Come individua un talento musicale?

“Il talento si rivela subito. Ci troviamo di fronte una persona che ha una sua sicurezza e originalità e musicalmente te ne accorgi perché usa degli accordi e delle soluzioni personali. Ti può stupire con dei testi originali. Secondo me l’allievo va sostenuto ed aiutato a crescere professionalmente  ma rispettandone la sua natura, facendo sì che emerga il suo personale contenuto artistico, ma senza modificarlo”.

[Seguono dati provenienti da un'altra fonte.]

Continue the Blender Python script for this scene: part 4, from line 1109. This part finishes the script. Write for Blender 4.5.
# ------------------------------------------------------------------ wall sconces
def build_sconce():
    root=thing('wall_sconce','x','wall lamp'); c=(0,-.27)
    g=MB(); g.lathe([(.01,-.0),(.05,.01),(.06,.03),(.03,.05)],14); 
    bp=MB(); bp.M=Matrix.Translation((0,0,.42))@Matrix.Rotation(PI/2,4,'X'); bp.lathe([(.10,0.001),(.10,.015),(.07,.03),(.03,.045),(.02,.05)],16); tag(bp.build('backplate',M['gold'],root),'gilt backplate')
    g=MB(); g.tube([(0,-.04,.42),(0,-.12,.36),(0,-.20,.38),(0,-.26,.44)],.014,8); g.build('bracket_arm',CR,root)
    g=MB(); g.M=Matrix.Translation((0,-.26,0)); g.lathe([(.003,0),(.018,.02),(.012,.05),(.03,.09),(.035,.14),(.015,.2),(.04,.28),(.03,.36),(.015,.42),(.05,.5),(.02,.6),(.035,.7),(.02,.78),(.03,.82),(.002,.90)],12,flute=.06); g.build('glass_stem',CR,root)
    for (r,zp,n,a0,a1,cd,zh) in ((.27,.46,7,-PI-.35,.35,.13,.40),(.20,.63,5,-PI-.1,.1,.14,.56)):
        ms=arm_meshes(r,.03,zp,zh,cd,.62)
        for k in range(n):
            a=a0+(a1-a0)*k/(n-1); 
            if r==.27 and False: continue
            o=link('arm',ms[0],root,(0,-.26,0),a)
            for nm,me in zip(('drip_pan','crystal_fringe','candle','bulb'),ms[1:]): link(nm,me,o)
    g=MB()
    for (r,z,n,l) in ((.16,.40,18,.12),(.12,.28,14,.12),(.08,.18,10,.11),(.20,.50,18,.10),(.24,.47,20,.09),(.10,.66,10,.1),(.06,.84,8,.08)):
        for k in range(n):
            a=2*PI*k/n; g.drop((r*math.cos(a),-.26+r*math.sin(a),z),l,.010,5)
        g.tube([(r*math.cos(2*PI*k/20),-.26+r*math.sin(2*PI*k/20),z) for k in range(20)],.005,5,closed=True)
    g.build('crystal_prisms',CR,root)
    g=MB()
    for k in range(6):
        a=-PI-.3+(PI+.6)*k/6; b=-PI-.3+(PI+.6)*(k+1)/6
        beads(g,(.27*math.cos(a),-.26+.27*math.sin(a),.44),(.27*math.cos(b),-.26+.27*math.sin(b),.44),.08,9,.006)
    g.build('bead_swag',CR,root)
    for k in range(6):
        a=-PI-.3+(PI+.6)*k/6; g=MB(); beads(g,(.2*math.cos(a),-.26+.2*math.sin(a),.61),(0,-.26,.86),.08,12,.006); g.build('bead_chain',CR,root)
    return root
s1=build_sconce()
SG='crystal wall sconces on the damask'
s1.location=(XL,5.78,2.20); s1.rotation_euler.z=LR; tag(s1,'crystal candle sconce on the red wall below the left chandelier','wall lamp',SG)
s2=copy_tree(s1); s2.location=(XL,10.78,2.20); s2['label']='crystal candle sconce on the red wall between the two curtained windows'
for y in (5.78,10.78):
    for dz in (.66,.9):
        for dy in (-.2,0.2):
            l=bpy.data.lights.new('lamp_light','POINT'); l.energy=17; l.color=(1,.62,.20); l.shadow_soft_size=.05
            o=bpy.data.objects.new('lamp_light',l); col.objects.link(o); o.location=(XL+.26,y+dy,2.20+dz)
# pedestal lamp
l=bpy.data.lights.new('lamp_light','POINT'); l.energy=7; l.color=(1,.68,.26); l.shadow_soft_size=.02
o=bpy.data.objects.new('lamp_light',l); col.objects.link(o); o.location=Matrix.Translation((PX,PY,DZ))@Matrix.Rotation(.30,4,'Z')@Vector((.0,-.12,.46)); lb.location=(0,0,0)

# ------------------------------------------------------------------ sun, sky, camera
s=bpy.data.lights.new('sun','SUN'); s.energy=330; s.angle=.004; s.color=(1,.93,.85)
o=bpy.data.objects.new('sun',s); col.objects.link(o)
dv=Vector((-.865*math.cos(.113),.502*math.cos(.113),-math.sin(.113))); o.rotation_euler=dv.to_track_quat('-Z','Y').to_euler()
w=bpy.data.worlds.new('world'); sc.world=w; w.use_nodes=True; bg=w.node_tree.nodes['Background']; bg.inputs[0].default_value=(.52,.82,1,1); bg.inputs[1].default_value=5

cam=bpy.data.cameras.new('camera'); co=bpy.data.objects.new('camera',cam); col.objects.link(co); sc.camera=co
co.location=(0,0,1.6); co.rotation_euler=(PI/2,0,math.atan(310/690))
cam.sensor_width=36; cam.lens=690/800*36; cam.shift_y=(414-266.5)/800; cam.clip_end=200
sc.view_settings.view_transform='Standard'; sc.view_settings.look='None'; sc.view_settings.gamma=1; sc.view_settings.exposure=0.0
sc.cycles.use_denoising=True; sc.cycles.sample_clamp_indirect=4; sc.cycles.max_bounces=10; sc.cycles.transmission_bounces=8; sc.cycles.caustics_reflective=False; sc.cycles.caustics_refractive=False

L’improvvisazione, cos’è per lei?

L’improvvisazione può avere vari  tipi di approcci: può essere fluida, rapsodica, come accade nel jazz, ma anche tematica,come come accade nel songwriting .L’improvvisazione che si utilizza per comporre una canzone è costruita su brevi frammenti memorizzabili, che l’autore cerca e che si inseriscono nei giri armonici di una struttura.  Ci sono  due tipi di improvvisazione: una conduce ad una gioiosa creatività estemporanea, l’altra è quella che va alla ricerca di un cellula musicale che ti colpisca per costruire una canzone di successo”.

Citando Hegel, il filosofo che ha indagato sulla logica del cambiamento,  crede che nel cambiamento più radicale si possa trovare qualcosa che permane?

Certo, ma le rispondo con una frase di Goethe, che diceva: “Non si arriva mai tanto lontano come quando non si sa più dove si va”.